Lipstadt emphasized that seventy years after the Holocaust, many Jews in Europe no longer feel safe. As she wrote in a New York Times article on August 20, 2014, “Hiring an armed guard to protect people coming for weekly prayer is not the action of a secure people. In too many cities worldwide, directions to the local synagogue conclude with, ‘You will recognize it by the police car in front of the building.’”

While she did not diminish the necessity of concern for all who value a free, democratic, open, multicultural and enlightened society, she did urge us to refuse the lachrymose theory of Jewish history. As historian Salo Baron said decades ago, we can choose to see the story of the Jewish people in chapters that jump from pogrom to pogrom or we can choose to look at the great triumphs in scholarship, culture and world impact in between those pogroms. When we say, “I am a Jew” we must say it with an exclamation point and not with a question mark.

How then do we teach a new generation that being a Jew is about more than a history of physical and emotional attacks? How do we teach the Holocaust in a way that instills Jewish pride? How do we raise children secure enough to wear a Jewish star or a kipa in public?  According to Lipstadt, the answer is that we identify as Jews not because of anti-Semitism, but af al pidespite anti-Semitism.

At the Orangetown Jewish Center, we can begin the process now. We are proud to be this year’s host for the Holocaust Museum and Study Center Annual Kristallnacht Commemoration on Sunday, November 9 at 5:00 pm. http://images.shulcloud.com/380/uploads/Krista_s_Calendar_Folder/kristalnacht-2014-final_1.jpg

Bring your middle school and older children to participate in a candle lighting ritual. Learn from Museum President Paul Galan. The time is now to say that we are proud Jews despite anti-Semitism. The time is now to say, “I am a Jew” and complete that statement with an exclamation point.

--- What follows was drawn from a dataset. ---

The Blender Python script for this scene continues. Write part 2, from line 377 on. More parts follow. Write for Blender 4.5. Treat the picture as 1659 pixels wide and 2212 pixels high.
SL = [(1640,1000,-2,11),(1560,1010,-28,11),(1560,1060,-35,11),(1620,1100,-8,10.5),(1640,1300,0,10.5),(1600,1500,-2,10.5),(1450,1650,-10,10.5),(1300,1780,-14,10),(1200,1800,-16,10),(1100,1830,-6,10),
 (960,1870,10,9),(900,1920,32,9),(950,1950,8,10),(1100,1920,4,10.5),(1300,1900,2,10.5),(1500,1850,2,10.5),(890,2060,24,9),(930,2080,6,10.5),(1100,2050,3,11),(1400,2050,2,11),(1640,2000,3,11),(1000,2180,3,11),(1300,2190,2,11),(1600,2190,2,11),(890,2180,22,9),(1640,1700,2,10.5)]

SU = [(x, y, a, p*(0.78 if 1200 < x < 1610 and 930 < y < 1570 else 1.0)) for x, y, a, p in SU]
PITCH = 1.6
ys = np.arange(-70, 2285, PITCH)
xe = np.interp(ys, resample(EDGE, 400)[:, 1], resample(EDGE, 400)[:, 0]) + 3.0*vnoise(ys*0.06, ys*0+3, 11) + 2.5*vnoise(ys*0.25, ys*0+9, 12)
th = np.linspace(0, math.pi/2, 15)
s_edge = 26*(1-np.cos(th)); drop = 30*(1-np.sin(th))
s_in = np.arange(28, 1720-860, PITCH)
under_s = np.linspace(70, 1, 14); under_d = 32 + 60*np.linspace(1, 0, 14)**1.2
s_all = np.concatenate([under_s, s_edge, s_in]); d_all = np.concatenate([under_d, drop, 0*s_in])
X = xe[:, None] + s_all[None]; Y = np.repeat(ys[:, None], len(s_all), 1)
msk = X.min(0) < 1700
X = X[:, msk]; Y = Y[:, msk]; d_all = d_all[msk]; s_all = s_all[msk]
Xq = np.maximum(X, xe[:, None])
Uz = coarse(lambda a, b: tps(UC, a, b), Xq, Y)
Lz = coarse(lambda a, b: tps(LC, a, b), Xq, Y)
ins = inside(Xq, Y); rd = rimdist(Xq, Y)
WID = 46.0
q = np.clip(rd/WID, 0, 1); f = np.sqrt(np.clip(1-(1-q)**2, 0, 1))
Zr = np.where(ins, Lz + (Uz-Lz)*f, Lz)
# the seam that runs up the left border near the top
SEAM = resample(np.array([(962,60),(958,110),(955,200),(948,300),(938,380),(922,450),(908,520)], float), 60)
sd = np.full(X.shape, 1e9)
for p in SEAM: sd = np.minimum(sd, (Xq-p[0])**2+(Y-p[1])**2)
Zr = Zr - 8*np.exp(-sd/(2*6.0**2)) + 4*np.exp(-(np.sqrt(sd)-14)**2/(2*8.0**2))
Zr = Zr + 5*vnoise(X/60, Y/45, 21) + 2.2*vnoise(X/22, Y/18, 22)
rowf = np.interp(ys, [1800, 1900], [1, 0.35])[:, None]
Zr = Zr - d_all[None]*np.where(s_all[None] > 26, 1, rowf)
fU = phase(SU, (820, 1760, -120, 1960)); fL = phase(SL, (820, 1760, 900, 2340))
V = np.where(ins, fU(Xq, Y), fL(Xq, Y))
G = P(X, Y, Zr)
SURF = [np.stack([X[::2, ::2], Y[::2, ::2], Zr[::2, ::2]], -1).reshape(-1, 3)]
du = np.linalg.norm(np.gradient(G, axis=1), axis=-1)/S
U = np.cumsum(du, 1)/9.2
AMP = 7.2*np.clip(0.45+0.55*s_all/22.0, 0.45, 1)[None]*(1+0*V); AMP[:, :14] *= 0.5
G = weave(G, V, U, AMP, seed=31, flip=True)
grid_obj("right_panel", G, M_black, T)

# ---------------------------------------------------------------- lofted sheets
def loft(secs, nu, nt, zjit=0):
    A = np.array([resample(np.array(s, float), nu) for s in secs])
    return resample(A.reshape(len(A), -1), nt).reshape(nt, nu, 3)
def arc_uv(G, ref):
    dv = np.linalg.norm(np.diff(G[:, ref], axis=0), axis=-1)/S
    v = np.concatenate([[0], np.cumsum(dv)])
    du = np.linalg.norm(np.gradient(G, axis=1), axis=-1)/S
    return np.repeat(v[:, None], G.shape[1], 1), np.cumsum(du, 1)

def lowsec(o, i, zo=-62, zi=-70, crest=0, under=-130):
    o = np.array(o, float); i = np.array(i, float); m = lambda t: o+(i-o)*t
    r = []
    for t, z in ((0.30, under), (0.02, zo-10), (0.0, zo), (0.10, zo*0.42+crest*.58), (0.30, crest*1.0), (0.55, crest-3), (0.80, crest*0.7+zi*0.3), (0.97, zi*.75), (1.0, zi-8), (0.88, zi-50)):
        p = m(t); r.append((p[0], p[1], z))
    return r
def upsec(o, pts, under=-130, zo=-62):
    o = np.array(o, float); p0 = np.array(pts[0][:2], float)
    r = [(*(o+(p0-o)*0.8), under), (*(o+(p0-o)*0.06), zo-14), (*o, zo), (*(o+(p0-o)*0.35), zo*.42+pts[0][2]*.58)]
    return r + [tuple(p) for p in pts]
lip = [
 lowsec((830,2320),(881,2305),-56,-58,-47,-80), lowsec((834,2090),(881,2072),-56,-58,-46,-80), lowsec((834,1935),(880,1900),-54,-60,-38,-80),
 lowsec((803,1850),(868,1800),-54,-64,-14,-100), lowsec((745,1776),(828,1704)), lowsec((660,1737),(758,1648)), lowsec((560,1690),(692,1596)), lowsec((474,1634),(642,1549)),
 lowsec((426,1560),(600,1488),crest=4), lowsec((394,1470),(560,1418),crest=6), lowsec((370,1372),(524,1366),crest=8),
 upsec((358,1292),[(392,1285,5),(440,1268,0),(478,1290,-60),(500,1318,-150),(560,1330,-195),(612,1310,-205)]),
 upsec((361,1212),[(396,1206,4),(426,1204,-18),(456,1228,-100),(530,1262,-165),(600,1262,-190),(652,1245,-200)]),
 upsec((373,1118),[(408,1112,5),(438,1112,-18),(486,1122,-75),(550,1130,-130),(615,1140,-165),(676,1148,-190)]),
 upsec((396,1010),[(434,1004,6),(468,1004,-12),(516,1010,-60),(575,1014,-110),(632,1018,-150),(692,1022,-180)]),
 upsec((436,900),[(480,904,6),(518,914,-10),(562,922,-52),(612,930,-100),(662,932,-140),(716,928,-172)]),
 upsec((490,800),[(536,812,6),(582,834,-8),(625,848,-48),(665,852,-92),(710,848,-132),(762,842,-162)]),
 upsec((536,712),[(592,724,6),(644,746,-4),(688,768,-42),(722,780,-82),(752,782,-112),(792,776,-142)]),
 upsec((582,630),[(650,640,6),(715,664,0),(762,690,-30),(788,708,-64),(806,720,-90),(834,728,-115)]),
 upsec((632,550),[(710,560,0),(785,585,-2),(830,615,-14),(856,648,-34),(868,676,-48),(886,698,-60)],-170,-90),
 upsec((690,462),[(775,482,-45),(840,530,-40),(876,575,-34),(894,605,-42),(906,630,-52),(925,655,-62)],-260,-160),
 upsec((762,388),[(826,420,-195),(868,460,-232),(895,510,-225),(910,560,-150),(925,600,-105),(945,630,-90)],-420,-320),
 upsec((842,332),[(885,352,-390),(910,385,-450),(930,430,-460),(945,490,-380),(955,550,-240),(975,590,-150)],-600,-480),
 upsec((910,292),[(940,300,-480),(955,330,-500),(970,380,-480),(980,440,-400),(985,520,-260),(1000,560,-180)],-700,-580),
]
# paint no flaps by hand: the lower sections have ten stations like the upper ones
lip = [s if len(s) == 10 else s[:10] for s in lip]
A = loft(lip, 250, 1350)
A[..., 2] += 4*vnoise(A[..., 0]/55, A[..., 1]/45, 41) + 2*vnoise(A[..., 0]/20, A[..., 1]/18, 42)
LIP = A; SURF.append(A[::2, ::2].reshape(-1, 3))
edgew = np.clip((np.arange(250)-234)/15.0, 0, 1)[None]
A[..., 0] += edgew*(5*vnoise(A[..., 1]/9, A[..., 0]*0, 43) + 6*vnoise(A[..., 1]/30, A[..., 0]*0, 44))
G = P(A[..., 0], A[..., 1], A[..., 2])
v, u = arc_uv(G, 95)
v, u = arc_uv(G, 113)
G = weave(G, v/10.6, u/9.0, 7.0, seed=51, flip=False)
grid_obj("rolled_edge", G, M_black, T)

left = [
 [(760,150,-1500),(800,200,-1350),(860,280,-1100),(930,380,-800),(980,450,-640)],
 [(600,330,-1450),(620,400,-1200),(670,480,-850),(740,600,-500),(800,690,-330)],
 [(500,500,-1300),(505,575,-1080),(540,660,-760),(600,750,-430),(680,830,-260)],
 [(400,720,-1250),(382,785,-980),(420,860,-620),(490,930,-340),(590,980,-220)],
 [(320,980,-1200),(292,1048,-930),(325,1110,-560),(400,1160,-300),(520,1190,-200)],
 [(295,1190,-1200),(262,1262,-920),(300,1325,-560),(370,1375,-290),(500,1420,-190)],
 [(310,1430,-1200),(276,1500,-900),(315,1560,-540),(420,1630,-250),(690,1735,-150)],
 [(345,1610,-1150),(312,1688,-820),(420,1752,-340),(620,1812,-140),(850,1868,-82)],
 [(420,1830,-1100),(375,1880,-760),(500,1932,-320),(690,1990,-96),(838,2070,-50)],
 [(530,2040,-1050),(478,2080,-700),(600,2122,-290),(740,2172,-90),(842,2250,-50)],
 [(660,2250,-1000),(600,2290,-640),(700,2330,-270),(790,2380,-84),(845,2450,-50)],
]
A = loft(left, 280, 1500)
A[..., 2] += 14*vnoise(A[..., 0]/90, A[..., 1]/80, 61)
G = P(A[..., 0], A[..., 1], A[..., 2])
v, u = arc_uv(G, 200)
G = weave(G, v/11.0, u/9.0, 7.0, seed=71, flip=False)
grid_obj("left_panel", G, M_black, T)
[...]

I am a Jew!   Rabbi Paula Mack Drill

One response to “An Exclamation Point and not a Question Mark”

  1. Paul Galan, Co-President Holocaust Museum and Study Center says :

    Rabbi, This is the first time that I have read your blog. Its is brilliant and so very informative. Every Rabbi in Rockland should follow in your footsteps in broadening the horizons of their congregants.
    I salute you and will from now on be an avid follower of your effort.